» Brief
Begin with the opening line of the records and extract each line through the one holding "from mathutils import Vector, Matrix"; pictures are not part of the copy.

» Dataset content
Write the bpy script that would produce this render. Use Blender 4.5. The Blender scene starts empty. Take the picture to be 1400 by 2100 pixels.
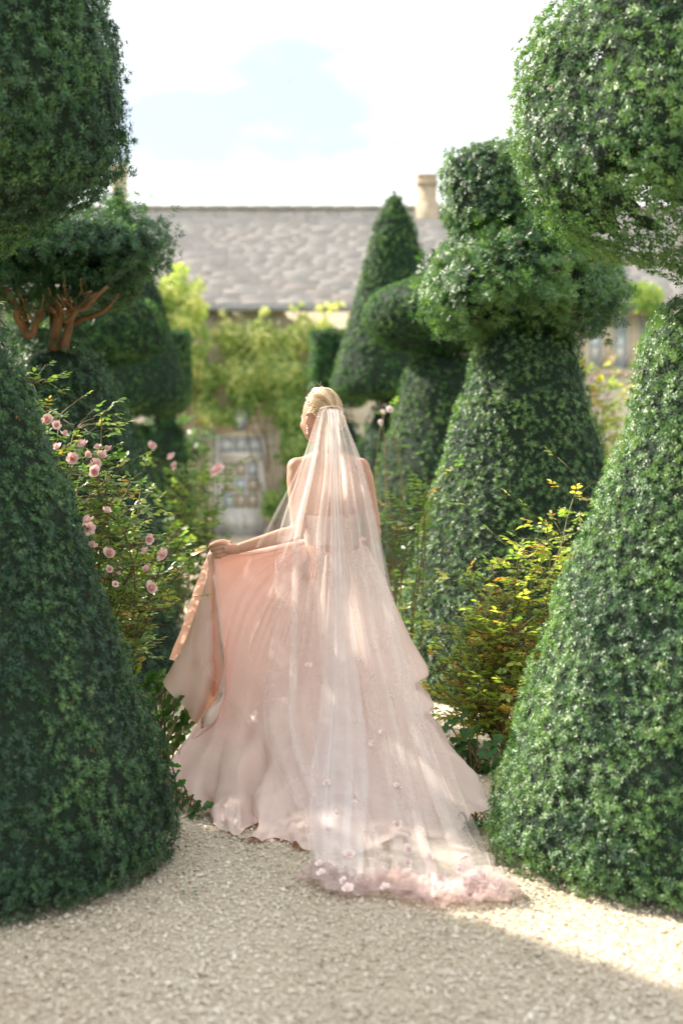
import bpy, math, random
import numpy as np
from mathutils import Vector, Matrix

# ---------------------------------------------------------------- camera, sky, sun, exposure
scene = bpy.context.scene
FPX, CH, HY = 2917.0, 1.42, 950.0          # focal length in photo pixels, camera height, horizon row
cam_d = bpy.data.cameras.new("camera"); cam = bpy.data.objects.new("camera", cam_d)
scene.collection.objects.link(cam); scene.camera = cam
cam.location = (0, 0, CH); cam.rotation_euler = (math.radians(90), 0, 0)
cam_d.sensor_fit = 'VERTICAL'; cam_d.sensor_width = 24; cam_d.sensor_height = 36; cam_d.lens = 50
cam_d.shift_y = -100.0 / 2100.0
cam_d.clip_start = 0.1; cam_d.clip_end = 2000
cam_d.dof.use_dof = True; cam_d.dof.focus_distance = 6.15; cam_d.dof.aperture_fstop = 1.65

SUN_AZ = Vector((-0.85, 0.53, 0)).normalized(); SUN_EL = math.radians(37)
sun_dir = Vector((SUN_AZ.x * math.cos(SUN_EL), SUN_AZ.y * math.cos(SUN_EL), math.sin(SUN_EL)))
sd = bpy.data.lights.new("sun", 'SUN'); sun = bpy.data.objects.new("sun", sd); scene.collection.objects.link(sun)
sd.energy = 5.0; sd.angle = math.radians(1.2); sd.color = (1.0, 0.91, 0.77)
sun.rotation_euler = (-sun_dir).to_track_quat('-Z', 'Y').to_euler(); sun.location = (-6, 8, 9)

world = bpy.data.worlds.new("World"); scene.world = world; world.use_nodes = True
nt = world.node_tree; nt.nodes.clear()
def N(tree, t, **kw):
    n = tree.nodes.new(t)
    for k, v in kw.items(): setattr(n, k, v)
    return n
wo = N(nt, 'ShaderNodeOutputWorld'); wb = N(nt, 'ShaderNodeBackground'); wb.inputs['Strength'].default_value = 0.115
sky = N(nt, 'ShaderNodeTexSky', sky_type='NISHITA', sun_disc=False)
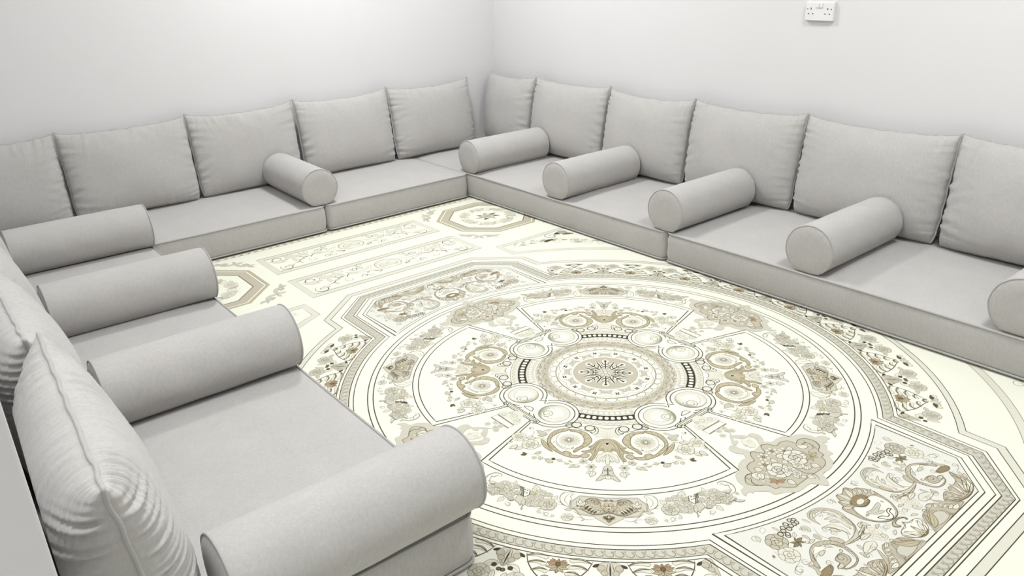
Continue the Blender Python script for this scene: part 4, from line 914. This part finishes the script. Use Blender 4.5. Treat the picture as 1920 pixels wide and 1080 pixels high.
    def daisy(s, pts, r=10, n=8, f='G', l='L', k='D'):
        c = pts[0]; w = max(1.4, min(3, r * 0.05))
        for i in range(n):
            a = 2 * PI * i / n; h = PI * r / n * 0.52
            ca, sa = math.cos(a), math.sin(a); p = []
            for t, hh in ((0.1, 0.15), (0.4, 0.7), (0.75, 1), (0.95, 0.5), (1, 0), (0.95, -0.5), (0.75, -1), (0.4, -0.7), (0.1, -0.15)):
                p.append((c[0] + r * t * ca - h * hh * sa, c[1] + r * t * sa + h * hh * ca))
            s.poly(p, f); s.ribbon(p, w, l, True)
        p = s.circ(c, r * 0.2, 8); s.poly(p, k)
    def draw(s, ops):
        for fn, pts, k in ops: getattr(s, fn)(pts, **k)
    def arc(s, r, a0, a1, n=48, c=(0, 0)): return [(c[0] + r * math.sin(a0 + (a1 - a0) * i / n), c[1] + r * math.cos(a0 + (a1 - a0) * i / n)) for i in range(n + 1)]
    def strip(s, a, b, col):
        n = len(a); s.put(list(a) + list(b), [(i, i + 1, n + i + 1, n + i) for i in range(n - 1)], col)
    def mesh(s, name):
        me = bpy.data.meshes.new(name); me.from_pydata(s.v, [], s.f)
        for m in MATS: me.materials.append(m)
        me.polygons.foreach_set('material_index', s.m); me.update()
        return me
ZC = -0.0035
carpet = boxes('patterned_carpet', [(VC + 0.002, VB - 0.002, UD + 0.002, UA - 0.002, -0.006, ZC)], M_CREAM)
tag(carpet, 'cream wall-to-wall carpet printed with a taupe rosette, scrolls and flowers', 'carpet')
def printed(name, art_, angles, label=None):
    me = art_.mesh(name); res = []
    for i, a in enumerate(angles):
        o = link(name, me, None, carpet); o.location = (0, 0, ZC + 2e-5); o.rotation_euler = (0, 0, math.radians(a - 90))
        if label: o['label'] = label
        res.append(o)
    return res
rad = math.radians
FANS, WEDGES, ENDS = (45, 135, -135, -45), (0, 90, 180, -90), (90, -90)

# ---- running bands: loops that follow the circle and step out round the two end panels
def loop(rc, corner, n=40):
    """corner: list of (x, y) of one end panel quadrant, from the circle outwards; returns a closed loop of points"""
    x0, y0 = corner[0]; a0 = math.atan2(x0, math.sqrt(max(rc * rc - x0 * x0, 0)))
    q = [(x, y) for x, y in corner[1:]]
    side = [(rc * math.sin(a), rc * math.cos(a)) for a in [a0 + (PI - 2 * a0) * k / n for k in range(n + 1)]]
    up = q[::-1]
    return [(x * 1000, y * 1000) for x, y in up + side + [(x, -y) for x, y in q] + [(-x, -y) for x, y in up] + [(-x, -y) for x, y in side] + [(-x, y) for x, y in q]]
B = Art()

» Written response
Write the bpy script that would produce this render. Use Blender 4.5. The Blender scene starts empty. Take the picture to be 1400 by 2100 pixels.
import bpy, math, random
import numpy as np
from mathutils import Vector, Matrix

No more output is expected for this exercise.